An air-to-air right side view of two F/A-18 Hornet aircraft from Fighter Attack Squadron 125 (VFA-125). The squadron is on a 23-day deployment from Naval Air Station, Lemoore, California. VFA-125 began flying the F/A-18 aircraft about 12 months ago. Squadron pilots have accumulated more than 1,500 hours in the Hornet so far.

According to Defence24, Switzerland has begun a 24-hour duty on its combat aircraft to control its airspace. In recent years, the country has been looking for a new combat aircraft and to better utilize its war resources at the disposal of its armed forces, which will only increase in the coming year.

This year, a fleet of F / A-18 fighter jets will be responsible for protecting Switzerland’s airspace 24 hours a day, seven days a week, and not just during select hours, as in the past. The change in the combat duty of its fighters is effective from December 31, 2020, with Swiss F / A-18 crews at the task 24 hours a day, seven days a week.

Earlier in 2009, the Swiss Government had proposed a plan to increase supervision of the Swiss airspace to the local parliament’s deputies, a high profile event in February 2014 triggered a breakthrough.

In 2014, Ethiopian Airlines co-pilot, Hailemedehin Abera Tagegn, hijacked his plane which was carrying 202 passengers, including the crews, on the Addis Ababa-to-Rome route. Hailemedehin had then announced that he intended to land in Geneva and seek asylum there. On the European leg of the journey, the passenger jet was accompanied by fighter jets from France and Italy. At that time, Swiss Air Force jets were not available since their availability was subject to the operational hours of the units. As a result, despite the fact that the Swiss army performs airspace monitoring 24 hours a day, its pilots were not available to protect the country’s airspace.

Following this incident, the Swiss government wanted to expand the protection of its airspace. Thus it was decided that Switzerland would have two military planes at its disposal, ready for take-off within a short notice of 15 minutes anytime of the day and night.
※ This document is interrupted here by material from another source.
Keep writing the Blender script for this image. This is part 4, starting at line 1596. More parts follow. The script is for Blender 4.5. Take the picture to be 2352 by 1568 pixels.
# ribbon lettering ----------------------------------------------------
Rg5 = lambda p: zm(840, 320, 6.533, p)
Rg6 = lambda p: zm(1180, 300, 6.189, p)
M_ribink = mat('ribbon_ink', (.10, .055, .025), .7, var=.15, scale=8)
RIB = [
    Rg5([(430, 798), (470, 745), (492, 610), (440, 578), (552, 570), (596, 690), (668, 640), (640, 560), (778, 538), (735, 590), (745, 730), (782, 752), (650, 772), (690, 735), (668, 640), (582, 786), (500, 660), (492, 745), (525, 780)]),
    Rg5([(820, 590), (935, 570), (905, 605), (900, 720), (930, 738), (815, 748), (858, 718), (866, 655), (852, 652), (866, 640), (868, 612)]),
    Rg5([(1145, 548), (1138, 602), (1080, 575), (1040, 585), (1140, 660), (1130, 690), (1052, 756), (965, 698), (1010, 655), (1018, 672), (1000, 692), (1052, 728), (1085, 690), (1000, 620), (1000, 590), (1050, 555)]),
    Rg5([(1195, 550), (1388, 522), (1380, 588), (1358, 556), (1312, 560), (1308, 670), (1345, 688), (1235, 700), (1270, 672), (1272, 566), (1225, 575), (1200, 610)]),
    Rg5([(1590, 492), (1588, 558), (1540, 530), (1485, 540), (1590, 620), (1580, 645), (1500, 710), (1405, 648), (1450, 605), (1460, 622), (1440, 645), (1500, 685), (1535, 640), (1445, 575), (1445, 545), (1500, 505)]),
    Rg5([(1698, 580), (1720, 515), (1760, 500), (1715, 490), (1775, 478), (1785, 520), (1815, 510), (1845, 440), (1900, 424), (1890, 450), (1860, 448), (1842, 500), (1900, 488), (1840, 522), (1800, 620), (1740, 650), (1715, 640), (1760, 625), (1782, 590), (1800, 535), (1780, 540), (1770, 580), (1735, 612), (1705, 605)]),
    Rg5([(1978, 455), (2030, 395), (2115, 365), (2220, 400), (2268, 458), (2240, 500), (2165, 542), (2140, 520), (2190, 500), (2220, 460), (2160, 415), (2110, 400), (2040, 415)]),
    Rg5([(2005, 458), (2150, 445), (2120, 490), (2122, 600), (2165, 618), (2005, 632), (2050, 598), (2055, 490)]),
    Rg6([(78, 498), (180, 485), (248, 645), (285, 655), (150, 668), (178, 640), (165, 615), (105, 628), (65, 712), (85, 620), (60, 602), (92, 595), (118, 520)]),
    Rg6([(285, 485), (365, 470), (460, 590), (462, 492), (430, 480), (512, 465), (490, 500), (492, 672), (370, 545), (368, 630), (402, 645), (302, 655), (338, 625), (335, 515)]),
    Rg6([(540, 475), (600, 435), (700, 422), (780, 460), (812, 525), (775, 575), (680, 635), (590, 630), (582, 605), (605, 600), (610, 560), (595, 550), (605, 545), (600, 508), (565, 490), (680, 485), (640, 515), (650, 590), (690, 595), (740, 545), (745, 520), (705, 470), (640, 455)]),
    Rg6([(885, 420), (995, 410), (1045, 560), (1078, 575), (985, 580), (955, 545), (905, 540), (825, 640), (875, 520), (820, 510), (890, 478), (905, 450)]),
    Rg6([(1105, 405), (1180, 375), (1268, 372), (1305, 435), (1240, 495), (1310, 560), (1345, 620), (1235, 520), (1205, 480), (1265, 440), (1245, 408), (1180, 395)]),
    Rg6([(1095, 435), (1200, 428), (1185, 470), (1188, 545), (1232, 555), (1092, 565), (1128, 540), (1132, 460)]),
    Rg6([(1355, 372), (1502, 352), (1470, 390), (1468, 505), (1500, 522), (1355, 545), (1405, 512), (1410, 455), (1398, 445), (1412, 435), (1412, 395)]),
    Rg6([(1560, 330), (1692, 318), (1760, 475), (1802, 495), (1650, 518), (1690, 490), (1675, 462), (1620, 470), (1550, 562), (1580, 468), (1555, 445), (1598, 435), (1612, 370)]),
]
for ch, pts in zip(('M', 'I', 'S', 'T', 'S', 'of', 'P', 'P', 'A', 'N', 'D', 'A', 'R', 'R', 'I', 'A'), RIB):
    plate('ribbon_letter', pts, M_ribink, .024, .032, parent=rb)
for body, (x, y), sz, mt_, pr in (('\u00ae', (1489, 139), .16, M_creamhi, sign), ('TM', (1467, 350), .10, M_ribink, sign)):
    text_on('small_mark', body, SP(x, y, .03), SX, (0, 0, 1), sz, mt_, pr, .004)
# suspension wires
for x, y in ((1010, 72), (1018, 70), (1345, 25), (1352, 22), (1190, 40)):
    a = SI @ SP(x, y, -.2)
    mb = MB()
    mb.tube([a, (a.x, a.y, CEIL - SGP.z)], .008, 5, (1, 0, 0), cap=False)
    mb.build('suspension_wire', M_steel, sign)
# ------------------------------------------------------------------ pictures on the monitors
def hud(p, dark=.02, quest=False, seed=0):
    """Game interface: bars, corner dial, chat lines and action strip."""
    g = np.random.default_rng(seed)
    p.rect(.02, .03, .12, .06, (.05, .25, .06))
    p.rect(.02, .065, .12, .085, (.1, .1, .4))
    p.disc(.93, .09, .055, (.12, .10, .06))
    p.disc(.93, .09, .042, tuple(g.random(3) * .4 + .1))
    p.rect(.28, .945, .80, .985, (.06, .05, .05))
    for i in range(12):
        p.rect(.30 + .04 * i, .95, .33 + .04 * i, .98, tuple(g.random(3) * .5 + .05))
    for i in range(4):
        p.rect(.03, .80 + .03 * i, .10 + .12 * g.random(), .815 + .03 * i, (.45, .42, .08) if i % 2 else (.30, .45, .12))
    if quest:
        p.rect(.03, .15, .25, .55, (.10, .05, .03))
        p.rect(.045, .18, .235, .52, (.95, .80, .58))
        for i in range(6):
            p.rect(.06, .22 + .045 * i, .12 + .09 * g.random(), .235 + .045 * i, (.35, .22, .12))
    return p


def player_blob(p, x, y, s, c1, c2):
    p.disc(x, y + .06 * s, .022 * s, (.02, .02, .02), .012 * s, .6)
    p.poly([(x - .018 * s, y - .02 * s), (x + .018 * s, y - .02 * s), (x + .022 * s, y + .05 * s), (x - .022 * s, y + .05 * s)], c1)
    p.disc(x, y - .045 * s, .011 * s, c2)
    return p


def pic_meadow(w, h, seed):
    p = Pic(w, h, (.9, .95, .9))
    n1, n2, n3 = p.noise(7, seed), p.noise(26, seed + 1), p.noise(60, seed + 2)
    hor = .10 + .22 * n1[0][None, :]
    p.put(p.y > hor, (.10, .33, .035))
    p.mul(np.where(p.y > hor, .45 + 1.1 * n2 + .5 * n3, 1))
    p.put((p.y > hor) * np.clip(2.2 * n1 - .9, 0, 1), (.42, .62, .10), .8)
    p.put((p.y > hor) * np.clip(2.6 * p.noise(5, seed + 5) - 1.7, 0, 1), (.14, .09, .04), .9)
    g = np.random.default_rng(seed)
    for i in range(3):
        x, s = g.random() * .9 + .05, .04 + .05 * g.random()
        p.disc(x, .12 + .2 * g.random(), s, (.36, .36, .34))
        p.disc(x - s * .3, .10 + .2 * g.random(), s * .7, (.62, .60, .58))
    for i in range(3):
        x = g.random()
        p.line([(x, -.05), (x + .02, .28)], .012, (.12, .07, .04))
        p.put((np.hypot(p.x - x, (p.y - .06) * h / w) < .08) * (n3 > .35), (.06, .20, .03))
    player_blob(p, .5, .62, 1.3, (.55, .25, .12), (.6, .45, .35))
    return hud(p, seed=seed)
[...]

While this state of readiness was be reached by increasing the head count in its Air Force, it is estimated that the cost of this active duty will cost the Swiss federal budget around 34 million euros a year.

While earlier Swiss combat aircraft were operational from 6.00 a.m. to 10.00 p.m., from December 31, 2020, operational readiness will be ready around the clock, 365 days a year.

Machines delegated to protect Swiss airspace permanently are deployed at the military airport in Payerne, and alternative airbases have been designated in Emmen and Meiringen. The operational readiness of combat aircraft in Switzerland has been extended under a project called LP24. Their operations are referred to as Quick Reaction Alert (QRA).

Towards this end, Switzerland has also begun conducting new training routines for its ground crews so as to deploy the assets for the rapid reaction airforce.  

In an official communication, from November 24 to December 18, 2020, in Britain’s Yorkshire’s, 40 Swiss pilots, and 70 ground crews took part in an exercise along with 10 Swiss F / A-18 aircraft. The exercise was named “Yorknite” and was conducted close to the British RAF at RAF Leeming airbase. The exercises focused on night flights, which have now become extremely important given the 24 hours operational mandate.

These exercises took place in Britain rather than in the country given certain limitations including altitudes, flight time limitations, aircraft speed limitations, and the saturation of civilian aircraft traffic over Switzerland.

Switzerland also has several restrictions for flying aircraft at night from civil protection in terms of noise generated by planes. Thus, more than 50% of Swiss Air Force night exercises are conducted abroad.